Using irony to poignant effect is also powerfully employed in the installation by Tarzan and Arab, twin brothers from Gaza, a city under siege where there are no functioning cinemas. In light of this, a replica cinema has been installed in Subversions, presenting us with Gazawood, an alternate reality where their hometown has a thriving film industry. In the cinema, a dramatic trailer plays for a Hollywood-style Palestinian action film Colourful Journey (2010) and exciting posters for other films adorn the walls. Of course this is all fiction, and the mythical films take their absurd titles from Israeli military campaigns. The resilience and imagination of the artists is pitched against the impossibilities faced by filmmakers in the face of the bleak situation in Gaza.
A similar borrowing of cultural motifs occurs when Sharif Waked exploits the syntax of the suicide bomber’s address in his video To be continued’ (2009) in which he takes on the role of the would-be bomber. He reads from a large book in a mesmerising tone - but never reaches the end of his delivery, forever delaying the moment when he switches off the camera and commits a deadly act. Drawing attention to the form of the video, and replacing the militant dialogue with the Arabic folktale One Thousand and One Nights, Waked displaces our comfortable interpretation of mediated events and lends the scene a different narrative.
The works of two Beirut-based artists Akram Zaatari and Marwa Arsanios seek to reveal and record the hidden histories of Lebanon’s gay men. Zaatari’s video Red Chewing Gum (2000) is a poetic tale of longing and separation as he recalls an erotic moment in a love letter to a distant partner, while in How I Love You (2001) he documents the voices and stories of five gay men living in Lebanon, where homosexual acts are considered illegal. Meanwhile Arsanios attempts to reconstruct a lost history of the Hotel Carlton in I’ve heard stories - part 1 (2008), a mixed media video combining animation and live action. The now demolished hotel was a popular meeting place for gay men and in its time, was host to three murders. The passionate nature of these crimes went unreported and it is this erasure from history that Arsanios seeks to address with a melodramatic reconstruction of the event, while recognising and playing upon the difficulty in reassembling fact from fiction.
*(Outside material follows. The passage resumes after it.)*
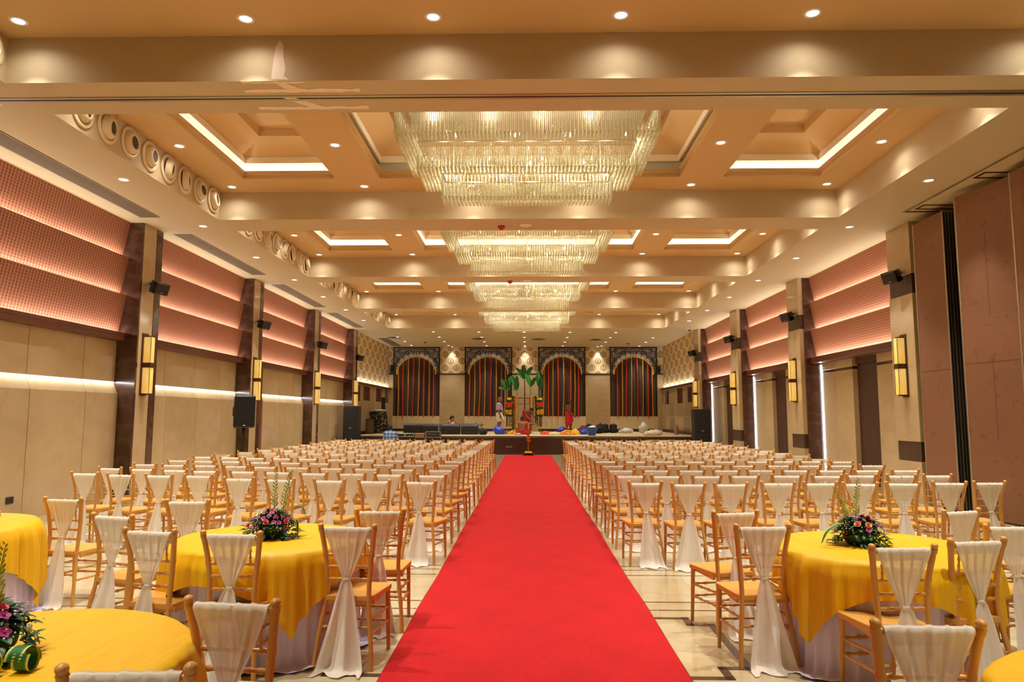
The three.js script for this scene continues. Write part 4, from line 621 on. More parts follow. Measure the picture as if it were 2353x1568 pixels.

There are also installations which demand participation, and thus collusion on the part of the viewer. Wafaa Bilal has hacked a computer game A Virtual Jihadi (2008) which is available to be played by visitors in a mock rundown internet café, which provides a fantastically grim setting. The game is mindlessly absorbing, and unsurprisingly, the strategy is to find soldiers and kill them. The game was originally an American production called The Quest for Saddam providing stereotypical Arab enemies, and was rewritten by Al Qaeda to pitch players against American soldiers in a version called Night of Bush Capturing. The experience of playing Bilal’s version demonstrates that games of this kind, no matter who is writing them, leave little space for moral choices and a deeper understanding of conflict, and instead perpetuate mindless violence and racist ideology.
In another participative work, Joana Hadjithomas & Khalil Joreige have created a huge jigsaw photograph of Beirut in Circle of Confusion (2012). The viewer is invited to jumble the pieces and contribute to the fragmentation and reorganisation of the city. Alternatively, the pieces can be put back in place, and the city repaired. The work articulates the troubled and divided history of Beirut and the processes of destruction and renewal common to all cities. Behind the jigsaw, the wall is mirrored, so that every piece moved confronts us with our reflection - and places significance on the actions and choices of the individual.
The artists in Subversion highlight our complicity with popular myths, and persistently disrupt and complicate the reading of their work. Overall, the effect is disconcerting and unsettling - in that it unsettles any rooted or unquestioned perception of Arab identity. While many of us recognise that that our view is partial, mediated and biased, there is rarely opportunity or desire to correct the cultural stereotypes. This exhibition does not set out to delineate a ‘correct’ perspective, but provides a taste of another Arab world, where the performers have multiple identities and shifting interests, and where knowing participants are able to challenge the rules of representation. Subversion serves to remind us that there are artists who can tell a different story, and it is one we should be listening to.